# AIM:
Your job is to retype all of the data word for word, leaving every image out.
:: EXERCISE DATA ::
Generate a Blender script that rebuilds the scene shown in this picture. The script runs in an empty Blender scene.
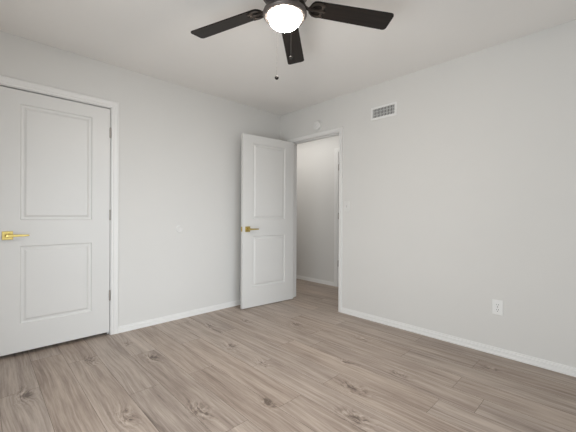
import bpy, bmesh, math, random
from mathutils import Vector, Matrix
random.seed(7)
C = bpy.context.scene.collection
PI = math.pi
R = math.radians

# ------------------------------------------------------------------ camera, world, lights, exposure
XC, YC, HC = 2.92, 3.171, 2.44            # right wall plane, left wall plane, ceiling height
XB, YB = -0.46, -0.57                     # the two walls behind the camera
CAM_H, FPX = 1.0886, 317.16
cam_d = bpy.data.cameras.new('camera')
cam = bpy.data.objects.new('camera', cam_d); C.objects.link(cam)
fw = Vector((0.69585380, 0.71817875, -0.00260054))
rt = Vector((0.71818009, -0.69583488, 0.00558336))
up = Vector((-0.00220030, 0.00575286, 0.99998103))
cam.matrix_world = Matrix(((rt.x, up.x, -fw.x, 0), (rt.y, up.y, -fw.y, 0), (rt.z, up.z, -fw.z, CAM_H), (0, 0, 0, 1)))
cam_d.sensor_width = 36; cam_d.lens = FPX * 36 / 576; cam_d.clip_start = 0.02
bpy.context.scene.camera = cam

W = bpy.data.worlds.new('world'); bpy.context.scene.world = W; W.use_nodes = True
bg = W.node_tree.nodes['Background']; bg.inputs[0].default_value = (0.75, 0.86, 1.0, 1); bg.inputs[1].default_value = 0.05

def area(name, loc, rot, sx, sy, watts, col):
    d = bpy.data.lights.new(name, 'AREA'); d.shape = 'RECTANGLE'; d.size = sx; d.size_y = sy; d.energy = watts; d.color = col
    o = bpy.data.objects.new(name, d); C.objects.link(o); o.location = loc; o.rotation_euler = rot
    return o
ADDED_WIN_A = (0.55, 2.25, 0.55, 2.1)      # unseen window added behind for its light, X range and Z range
ADDED_WIN_B = (-0.42, 1.5, 0.08, 1.25)     # unseen window added low to brighten lower walls, Y range and Z range
TILT = 18                            # tilt of the first added light, aimed down at the lower left wall
a_ = area('added_light_back', ((ADDED_WIN_A[0] + ADDED_WIN_A[1]) / 2, YB - 0.03, (ADDED_WIN_A[2] + ADDED_WIN_A[3]) / 2), (R(90 - TILT), 0, 0), ADDED_WIN_A[1] - ADDED_WIN_A[0] - .1, ADDED_WIN_A[3] - ADDED_WIN_A[2] - .1, 8.0, (0.89, 0.965, 1.03))
a_.data.spread = R(70)  # narrow beam keeps this added light off the upper wall
area('added_light_side', (XB - 0.03, (ADDED_WIN_B[0] + ADDED_WIN_B[1]) / 2, (ADDED_WIN_B[2] + ADDED_WIN_B[3]) / 2), (0, R(-90), 0), ADDED_WIN_B[3] - ADDED_WIN_B[2] - .1, ADDED_WIN_B[1] - ADDED_WIN_B[0] - .1, 36, (0.915, 0.985, 1.03))  # added light filling the unseen low opening
hlo = area('hall_ceiling_light', (3.42, 3.70, HC - 0.02), (0, 0, 0), .45, 2.0, 8.6, (1.0, 0.97, 0.93))
GLOBE_STRENGTH = 130.0

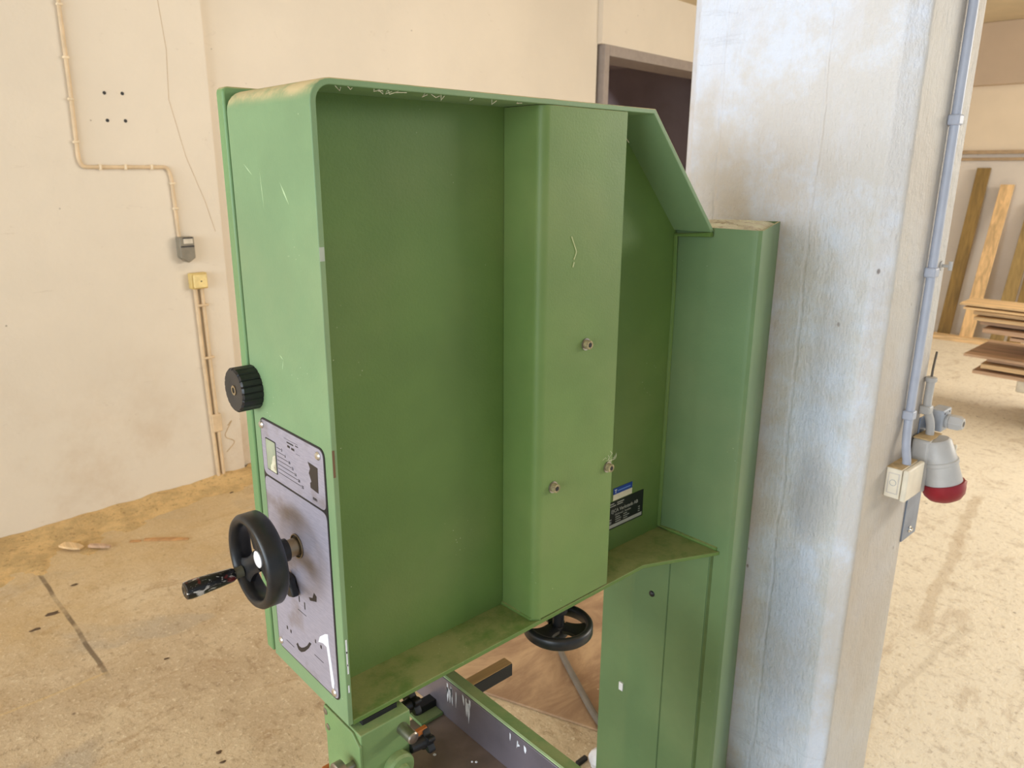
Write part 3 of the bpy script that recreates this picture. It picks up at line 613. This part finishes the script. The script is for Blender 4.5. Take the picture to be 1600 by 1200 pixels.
:::
# WRITTEN RESPONSE:
Generate a Blender script that rebuilds the scene shown in this picture. The script runs in an empty Blender scene.
import bpy, bmesh, math, random
from mathutils import Vector, Matrix
random.seed(7)
C = bpy.context.scene.collection
PI = math.pi
R = math.radians

# ------------------------------------------------------------------ camera, world, lights, exposure
XC, YC, HC = 2.92, 3.171, 2.44            # right wall plane, left wall plane, ceiling height
XB, YB = -0.46, -0.57                     # the two walls behind the camera
CAM_H, FPX = 1.0886, 317.16
cam_d = bpy.data.cameras.new('camera')
cam = bpy.data.objects.new('camera', cam_d); C.objects.link(cam)
fw = Vector((0.69585380, 0.71817875, -0.00260054))
rt = Vector((0.71818009, -0.69583488, 0.00558336))
up = Vector((-0.00220030, 0.00575286, 0.99998103))
cam.matrix_world = Matrix(((rt.x, up.x, -fw.x, 0), (rt.y, up.y, -fw.y, 0), (rt.z, up.z, -fw.z, CAM_H), (0, 0, 0, 1)))
cam_d.sensor_width = 36; cam_d.lens = FPX * 36 / 576; cam_d.clip_start = 0.02
bpy.context.scene.camera = cam

W = bpy.data.worlds.new('world'); bpy.context.scene.world = W; W.use_nodes = True
bg = W.node_tree.nodes['Background']; bg.inputs[0].default_value = (0.75, 0.86, 1.0, 1); bg.inputs[1].default_value = 0.05

def area(name, loc, rot, sx, sy, watts, col):
    d = bpy.data.lights.new(name, 'AREA'); d.shape = 'RECTANGLE'; d.size = sx; d.size_y = sy; d.energy = watts; d.color = col
    o = bpy.data.objects.new(name, d); C.objects.link(o); o.location = loc; o.rotation_euler = rot
    return o
ADDED_WIN_A = (0.55, 2.25, 0.55, 2.1)      # unseen window added behind for its light, X range and Z range
ADDED_WIN_B = (-0.42, 1.5, 0.08, 1.25)     # unseen window added low to brighten lower walls, Y range and Z range
TILT = 18                            # tilt of the first added light, aimed down at the lower left wall
a_ = area('added_light_back', ((ADDED_WIN_A[0] + ADDED_WIN_A[1]) / 2, YB - 0.03, (ADDED_WIN_A[2] + ADDED_WIN_A[3]) / 2), (R(90 - TILT), 0, 0), ADDED_WIN_A[1] - ADDED_WIN_A[0] - .1, ADDED_WIN_A[3] - ADDED_WIN_A[2] - .1, 8.0, (0.89, 0.965, 1.03))
a_.data.spread = R(70)  # narrow beam keeps this added light off the upper wall
area('added_light_side', (XB - 0.03, (ADDED_WIN_B[0] + ADDED_WIN_B[1]) / 2, (ADDED_WIN_B[2] + ADDED_WIN_B[3]) / 2), (0, R(-90), 0), ADDED_WIN_B[3] - ADDED_WIN_B[2] - .1, ADDED_WIN_B[1] - ADDED_WIN_B[0] - .1, 36, (0.915, 0.985, 1.03))  # added light filling the unseen low opening
hlo = area('hall_ceiling_light', (3.42, 3.70, HC - 0.02), (0, 0, 0), .45, 2.0, 8.6, (1.0, 0.97, 0.93))
GLOBE_STRENGTH = 130.0

Write part 3 of the bpy script that recreates this picture. It picks up at line 613. This part finishes the script. The script is for Blender 4.5. Take the picture to be 1600 by 1200 pixels.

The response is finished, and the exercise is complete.